-------- INFORMATION PROVIDED --------
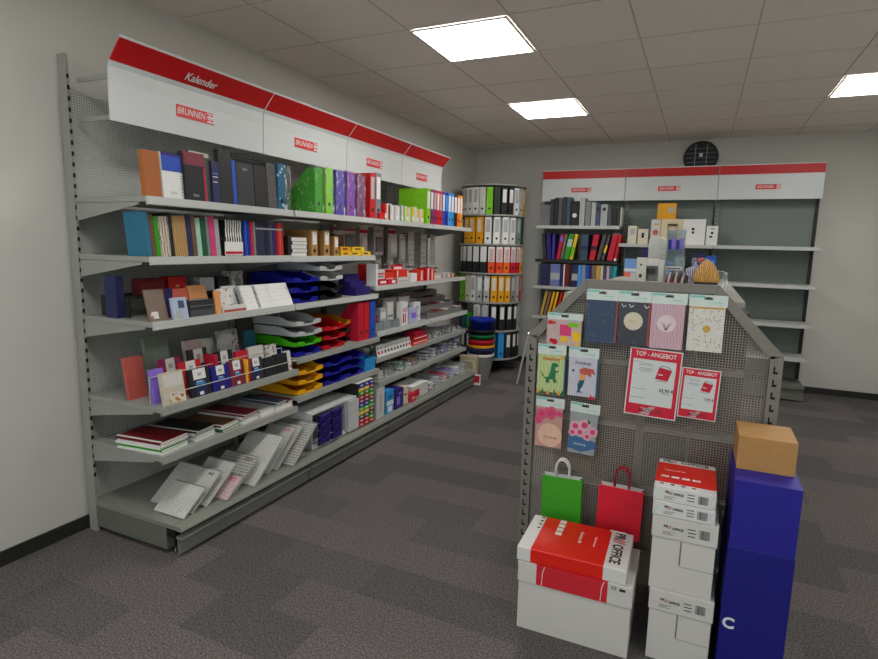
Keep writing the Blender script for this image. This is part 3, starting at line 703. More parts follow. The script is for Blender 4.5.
# ------------------------------------------------------------------ fourth shelf, nearest bay: diaries behind wire
Z4 = .7355; tilt = -.16
food = printed('food_print', (214, 205, 188), (176, 110, 60), 'spots', .02, .42)
gd = 'diaries on the wire fenced shelf'
t = diary('beige cookery diary with food picture, front row at the left end', LW(.585, 1.885, Z4, tilt), .125, .155, .02, (mat('beige_cover', (196, 186, 166))), None)
mark(t, -.03, .062, .008, .05, food); mark(t, -.05, .055, .085, .145, 'offwhite')
diary('black diary with white sleeve and navy block, left in front row', LW(.585, 2.045, Z4, tilt), .125, .14, .022, 'black', bandw=.62, group=gd)
diary('navy blue diary with white sleeve, second in front row', LW(.585, 2.182, Z4, tilt), .12, .132, .022, 'deepblue', bandw=.45, lab2='indigo', group=gd)
diary('maroon diary with white sleeve, front row middle', LW(.585, 2.30, Z4, tilt), .105, .138, .022, 'maroon', bandw=.5, lab2='maroon', group=gd)
for k, (m, n_) in enumerate((('yellow', 'yellow'), ('crimson', 'crimson'))): slim(f'slim {n_} booklet standing between maroon and black diaries', LW(.585, 2.365+k*.016, Z4), .012, .13, .1, m, name='booklet', cat='booklet')
diary('black diary with white sleeve and blue block, right of yellow booklet', LW(.585, 2.447, Z4, tilt), .105, .126, .022, 'charcoal', bandw=.5, group=gd)
diary('plain black diary left of the last one, front row', LW(.585, 2.56, Z4, tilt), .10, .11, .03, 'black', None, group=gd)
diary('plain black diary at the right, front row', LW(.585, 2.665, Z4, tilt), .10, .115, .03, 'black', None, group=gd)
diary('black and white floral diary at the right end of the front row', LW(.575, 2.74, Z4, tilt), .04, .12, .03, p_floral, None, group=gd)
r2 = .515
diary('lilac diary at the left end of the second row', LW(r2, 1.86, Z4, tilt), .07, .165, .02, 'lilac', None)
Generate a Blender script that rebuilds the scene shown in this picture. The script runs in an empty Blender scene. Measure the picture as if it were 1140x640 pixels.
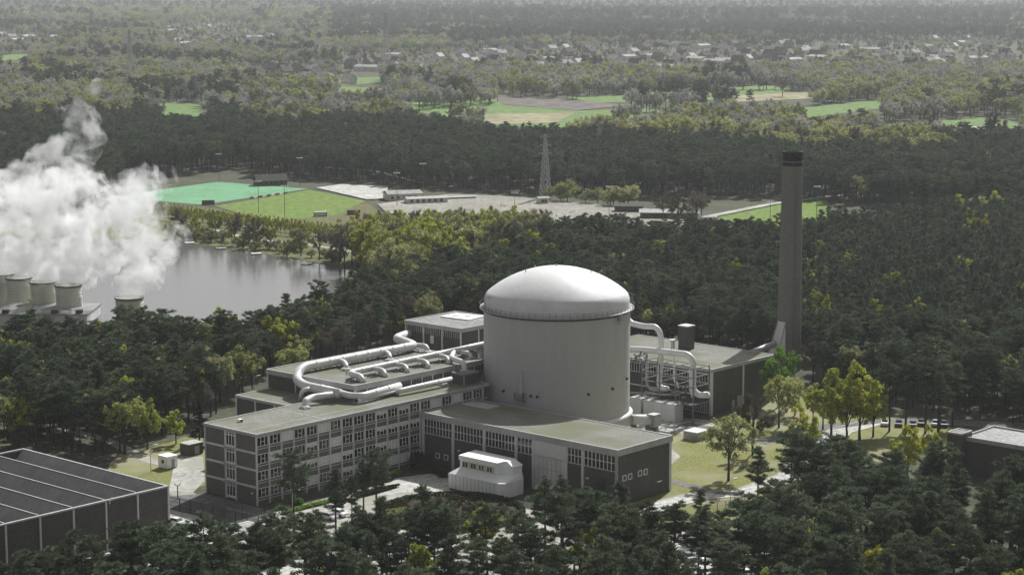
--------
▶ **GIVEN EXERCISE**:
Copy every record character for character. Skip the pictures.

▶ **EXPECTED OUTPUT**:
Keep writing the Blender script for this image. This is part 3, starting at line 703. More parts follow. The script is for Blender 4.5.
# ------------------------------------------------------------------ fourth shelf, nearest bay: diaries behind wire
Z4 = .7355; tilt = -.16
food = printed('food_print', (214, 205, 188), (176, 110, 60), 'spots', .02, .42)
gd = 'diaries on the wire fenced shelf'
t = diary('beige cookery diary with food picture, front row at the left end', LW(.585, 1.885, Z4, tilt), .125, .155, .02, (mat('beige_cover', (196, 186, 166))), None)
mark(t, -.03, .062, .008, .05, food); mark(t, -.05, .055, .085, .145, 'offwhite')
diary('black diary with white sleeve and navy block, left in front row', LW(.585, 2.045, Z4, tilt), .125, .14, .022, 'black', bandw=.62, group=gd)
diary('navy blue diary with white sleeve, second in front row', LW(.585, 2.182, Z4, tilt), .12, .132, .022, 'deepblue', bandw=.45, lab2='indigo', group=gd)
diary('maroon diary with white sleeve, front row middle', LW(.585, 2.30, Z4, tilt), .105, .138, .022, 'maroon', bandw=.5, lab2='maroon', group=gd)
for k, (m, n_) in enumerate((('yellow', 'yellow'), ('crimson', 'crimson'))): slim(f'slim {n_} booklet standing between maroon and black diaries', LW(.585, 2.365+k*.016, Z4), .012, .13, .1, m, name='booklet', cat='booklet')
diary('black diary with white sleeve and blue block, right of yellow booklet', LW(.585, 2.447, Z4, tilt), .105, .126, .022, 'charcoal', bandw=.5, group=gd)
diary('plain black diary left of the last one, front row', LW(.585, 2.56, Z4, tilt), .10, .11, .03, 'black', None, group=gd)
diary('plain black diary at the right, front row', LW(.585, 2.665, Z4, tilt), .10, .115, .03, 'black', None, group=gd)
diary('black and white floral diary at the right end of the front row', LW(.575, 2.74, Z4, tilt), .04, .12, .03, p_floral, None, group=gd)
r2 = .515
diary('lilac diary at the left end of the second row', LW(r2, 1.86, Z4, tilt), .07, .165, .02, 'lilac', None)
Generate a Blender script that rebuilds the scene shown in this picture. The script runs in an empty Blender scene. Measure the picture as if it were 1140x640 pixels.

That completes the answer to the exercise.